## Start Source excerpt
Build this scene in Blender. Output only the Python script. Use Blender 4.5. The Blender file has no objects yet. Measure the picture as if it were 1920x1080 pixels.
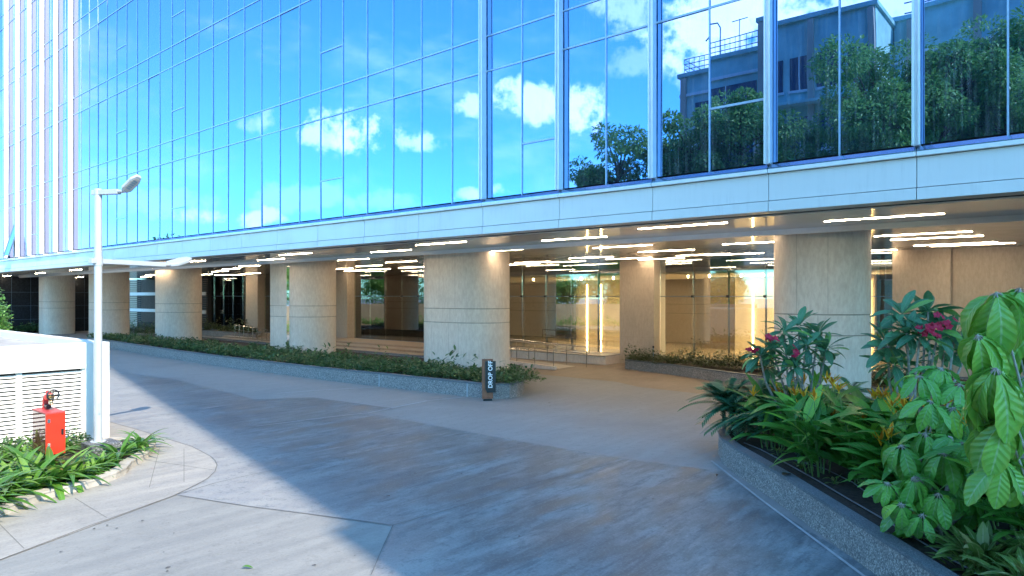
import bpy, math, random
import numpy as np
from mathutils import Vector, Matrix
random.seed(7); rng = np.random.default_rng(11)
R = math.radians
scene = bpy.context.scene
COL = scene.collection

# ------------------------------------------------------------------ frame
F, CX, HY, CAMH = 1280.0, 960.0, 555.0, 3.0          # camera: 24 mm lens, level, 3 m up
NX, NY = 0.64413, 0.76490                             # into the building
UX, UY = -0.76490, 0.64413                            # along the facade, away from the camera
DG = 13.0                                             # facade plane
CEIL = 4.577

def W(s, d, z=0.0): return (d*NX + s*UX, d*NY + s*UY, z)
def gp(px, py, z=0.0):
    Y = (CAMH - z)*F/(py - HY); return ((px - CX)/F*Y, Y, z)
def atY(px, py, Y): return ((px - CX)/F*Y, Y, CAMH - (py - HY)/F*Y)
def s_of(px, d):
    k = (px - CX)/F; Y = d/(NY + NX*k); return Y*(UX*k + UY)
def Y_of(px, d): return d/(NY + NX*(px - CX)/F)
def to_px(p): return (CX + F*p[0]/p[1], HY - F*(p[2]-CAMH)/p[1])
def sd(p): return (p[0]*UX + p[1]*UY, p[0]*NX + p[1]*NY)

# ------------------------------------------------------------------ objects
def tag(o, label=None, cat=None, group=None, kind=None):
    if label: o['label'] = label
    if cat: o['category'] = cat
    if group: o['group'] = group
    if kind: o['kind'] = kind
    return o
def thing(name, label, cat, loc=(0, 0, 0), group=None, rz=0.0):
    o = bpy.data.objects.new(name, None); COL.objects.link(o)
    o.empty_display_size = 0.2
    o.location = loc; o.rotation_euler = (0, 0, rz)
    return tag(o, label, cat, group)
def offset(p):
    v = Vector((0, 0, 0))
    while p is not None: v += p.location; p = p.parent
    return v
def copy_tree(o, parent=None):
    c = o.copy(); COL.objects.link(c); c.parent = parent
    for ch in [k for k in bpy.data.objects if k.parent == o]: copy_tree(ch, c)
    return c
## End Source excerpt
**What needs to be done**
Omitting all pictures, restate exactly the lines of the material from its start through the line that contains "def sd(p): return".

**Finished answer**
Build this scene in Blender. Output only the Python script. Use Blender 4.5. The Blender file has no objects yet. Measure the picture as if it were 1920x1080 pixels.
import bpy, math, random
import numpy as np
from mathutils import Vector, Matrix
random.seed(7); rng = np.random.default_rng(11)
R = math.radians
scene = bpy.context.scene
COL = scene.collection

# ------------------------------------------------------------------ frame
F, CX, HY, CAMH = 1280.0, 960.0, 555.0, 3.0          # camera: 24 mm lens, level, 3 m up
NX, NY = 0.64413, 0.76490                             # into the building
UX, UY = -0.76490, 0.64413                            # along the facade, away from the camera
DG = 13.0                                             # facade plane
CEIL = 4.577

def W(s, d, z=0.0): return (d*NX + s*UX, d*NY + s*UY, z)
def gp(px, py, z=0.0):
    Y = (CAMH - z)*F/(py - HY); return ((px - CX)/F*Y, Y, z)
def atY(px, py, Y): return ((px - CX)/F*Y, Y, CAMH - (py - HY)/F*Y)
def s_of(px, d):
    k = (px - CX)/F; Y = d/(NY + NX*k); return Y*(UX*k + UY)
def Y_of(px, d): return d/(NY + NX*(px - CX)/F)
def to_px(p): return (CX + F*p[0]/p[1], HY - F*(p[2]-CAMH)/p[1])
def sd(p): return (p[0]*UX + p[1]*UY, p[0]*NX + p[1]*NY)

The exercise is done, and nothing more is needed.